> [PROBLEM STATEMENT]
Without the pictures, set down every line of the data exactly.

> [AVAILABLE DATA]
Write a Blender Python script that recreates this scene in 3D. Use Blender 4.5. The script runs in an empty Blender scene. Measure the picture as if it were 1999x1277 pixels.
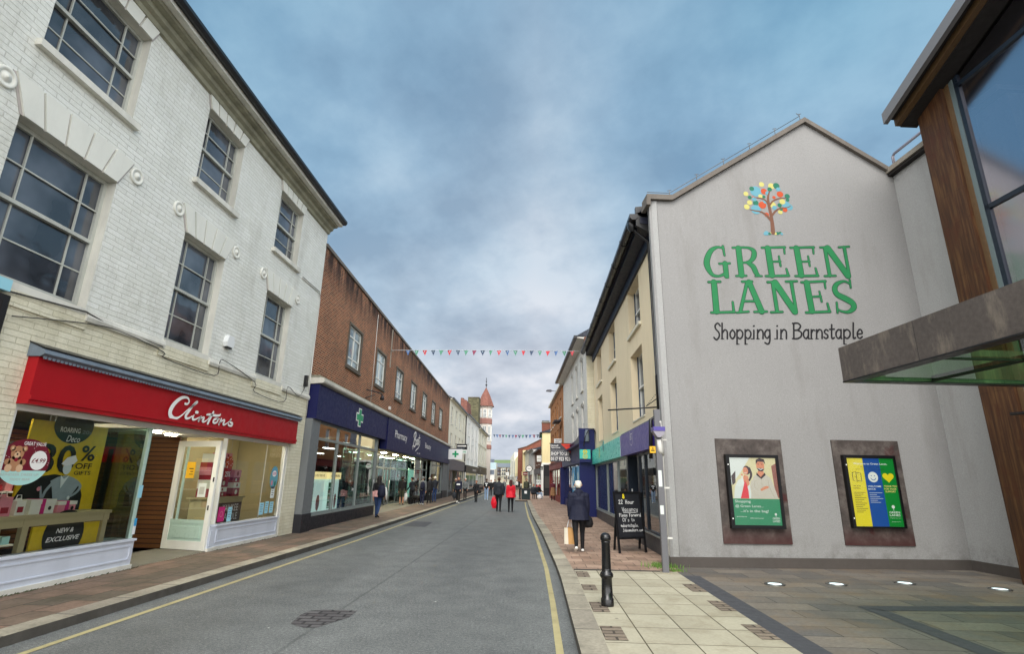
import bpy, bmesh, math, random
from mathutils import Vector, Matrix
R = math.radians
random.seed(11)
scn = bpy.context.scene
COL = scn.collection
# ------------------------------------------------------------------ camera
CAMH, PITCH, YAW, ROLL, FPX, PW, PH = 1.7, 15.97, 2.64, 0.94, 1044.0, 1999.0, 1277.0
cam = bpy.data.cameras.new('camera')
cam.sensor_width = 36.0
cam.lens = 36.0 * FPX / PW
cam.clip_start = 0.05
cam.clip_end = 9000
camo = bpy.data.objects.new('camera', cam)
COL.objects.link(camo)
_p, _y, _r = R(PITCH), R(YAW), R(ROLL)
FW = Vector((-math.sin(_y)*math.cos(_p), math.cos(_y)*math.cos(_p), math.sin(_p)))
RT0 = Vector((math.cos(_y), math.sin(_y), 0))
UP0 = RT0.cross(FW)
RT = RT0*math.cos(_r) + UP0*math.sin(_r)
UP = UP0*math.cos(_r) - RT0*math.sin(_r)
camo.matrix_world = Matrix(((RT.x, UP.x, -FW.x, 0), (RT.y, UP.y, -FW.y, 0), (RT.z, UP.z, -FW.z, CAMH), (0, 0, 0, 1)))
scn.camera = camo

def ray(px, py):          # direction in the place of a point measured on the photograph
    return FW + RT*((px-PW/2)/FPX) - UP*((py-PH/2)/FPX)

# ------------------------------------------------------------------ world, sun, exposure
SUN_EL, SUN_AZ = 46, 186     # azimuth clockwise from +Y: high behind the camera, hidden by the cover
w = bpy.data.worlds.new('World')
scn.world = w
w.use_nodes = True
nt = w.node_tree
nt.nodes.clear()
def N(t, **kw):
    n = nt.nodes.new(t)
    for k, v in kw.items():
        if k == 'inp':
            for a, b in v.items(): n.inputs[a].default_value = b
        else: setattr(n, k, v)
    return n
def L(a, b): nt.links.new(a, b)
out = N('ShaderNodeOutputWorld')
sky = N('ShaderNodeTexSky', sky_type='NISHITA', sun_disc=False, sun_elevation=R(SUN_EL), sun_rotation=R(SUN_AZ), air_density=1.2, dust_density=1.5)
tc = N('ShaderNodeTexCoord')
sep = N('ShaderNodeSeparateXYZ'); L(tc.outputs['Generated'], sep.inputs[0])
zc = N('ShaderNodeMath', operation='MAXIMUM', inp={1: 0.0}); L(sep.outputs['Z'], zc.inputs[0])
zo = N('ShaderNodeMath', operation='ADD', inp={1: 0.34}); L(zc.outputs[0], zo.inputs[0])
dx = N('ShaderNodeMath', operation='DIVIDE'); L(sep.outputs['X'], dx.inputs[0]); L(zo.outputs[0], dx.inputs[1])
dy = N('ShaderNodeMath', operation='DIVIDE'); L(sep.outputs['Y'], dy.inputs[0]); L(zo.outputs[0], dy.inputs[1])
cmb = N('ShaderNodeCombineXYZ'); L(dx.outputs[0], cmb.inputs[0]); L(dy.outputs[0], cmb.inputs[1])
mp = N('ShaderNodeMapping'); mp.inputs['Scale'].default_value = (1.0, 0.9, 1); mp.inputs['Rotation'].default_value = (0, 0, R(24)); mp.inputs['Location'].default_value = (3.15, 1.3, 0)
L(cmb.outputs[0], mp.inputs[0])
n1 = N('ShaderNodeTexNoise', inp={'Scale': 2.7, 'Detail': 12, 'Roughness': 0.56, 'Distortion': 0.0}); L(mp.outputs[0], n1.inputs['Vector'])
n2 = N('ShaderNodeTexNoise', inp={'Scale': 1.1, 'Detail': 8, 'Roughness': 0.5, 'Distortion': 0.0}); L(mp.outputs[0], n2.inputs['Vector'])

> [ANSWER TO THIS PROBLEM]
Write a Blender Python script that recreates this scene in 3D. Use Blender 4.5. The script runs in an empty Blender scene. Measure the picture as if it were 1999x1277 pixels.
import bpy, bmesh, math, random
from mathutils import Vector, Matrix
R = math.radians
random.seed(11)
scn = bpy.context.scene
COL = scn.collection
# ------------------------------------------------------------------ camera
CAMH, PITCH, YAW, ROLL, FPX, PW, PH = 1.7, 15.97, 2.64, 0.94, 1044.0, 1999.0, 1277.0
cam = bpy.data.cameras.new('camera')
cam.sensor_width = 36.0
cam.lens = 36.0 * FPX / PW
cam.clip_start = 0.05
cam.clip_end = 9000
camo = bpy.data.objects.new('camera', cam)
COL.objects.link(camo)
_p, _y, _r = R(PITCH), R(YAW), R(ROLL)
FW = Vector((-math.sin(_y)*math.cos(_p), math.cos(_y)*math.cos(_p), math.sin(_p)))
RT0 = Vector((math.cos(_y), math.sin(_y), 0))
UP0 = RT0.cross(FW)
RT = RT0*math.cos(_r) + UP0*math.sin(_r)
UP = UP0*math.cos(_r) - RT0*math.sin(_r)
camo.matrix_world = Matrix(((RT.x, UP.x, -FW.x, 0), (RT.y, UP.y, -FW.y, 0), (RT.z, UP.z, -FW.z, CAMH), (0, 0, 0, 1)))
scn.camera = camo

def ray(px, py):          # direction in the place of a point measured on the photograph
    return FW + RT*((px-PW/2)/FPX) - UP*((py-PH/2)/FPX)

# ------------------------------------------------------------------ world, sun, exposure
SUN_EL, SUN_AZ = 46, 186     # azimuth clockwise from +Y: high behind the camera, hidden by the cover
w = bpy.data.worlds.new('World')
scn.world = w
w.use_nodes = True
nt = w.node_tree
nt.nodes.clear()
def N(t, **kw):
    n = nt.nodes.new(t)
    for k, v in kw.items():
        if k == 'inp':
            for a, b in v.items(): n.inputs[a].default_value = b
        else: setattr(n, k, v)
    return n
def L(a, b): nt.links.new(a, b)
out = N('ShaderNodeOutputWorld')
sky = N('ShaderNodeTexSky', sky_type='NISHITA', sun_disc=False, sun_elevation=R(SUN_EL), sun_rotation=R(SUN_AZ), air_density=1.2, dust_density=1.5)
tc = N('ShaderNodeTexCoord')
sep = N('ShaderNodeSeparateXYZ'); L(tc.outputs['Generated'], sep.inputs[0])
zc = N('ShaderNodeMath', operation='MAXIMUM', inp={1: 0.0}); L(sep.outputs['Z'], zc.inputs[0])
zo = N('ShaderNodeMath', operation='ADD', inp={1: 0.34}); L(zc.outputs[0], zo.inputs[0])
dx = N('ShaderNodeMath', operation='DIVIDE'); L(sep.outputs['X'], dx.inputs[0]); L(zo.outputs[0], dx.inputs[1])
dy = N('ShaderNodeMath', operation='DIVIDE'); L(sep.outputs['Y'], dy.inputs[0]); L(zo.outputs[0], dy.inputs[1])
cmb = N('ShaderNodeCombineXYZ'); L(dx.outputs[0], cmb.inputs[0]); L(dy.outputs[0], cmb.inputs[1])
mp = N('ShaderNodeMapping'); mp.inputs['Scale'].default_value = (1.0, 0.9, 1); mp.inputs['Rotation'].default_value = (0, 0, R(24)); mp.inputs['Location'].default_value = (3.15, 1.3, 0)
L(cmb.outputs[0], mp.inputs[0])
n1 = N('ShaderNodeTexNoise', inp={'Scale': 2.7, 'Detail': 12, 'Roughness': 0.56, 'Distortion': 0.0}); L(mp.outputs[0], n1.inputs['Vector'])
n2 = N('ShaderNodeTexNoise', inp={'Scale': 1.1, 'Detail': 8, 'Roughness': 0.5, 'Distortion': 0.0}); L(mp.outputs[0], n2.inputs['Vector'])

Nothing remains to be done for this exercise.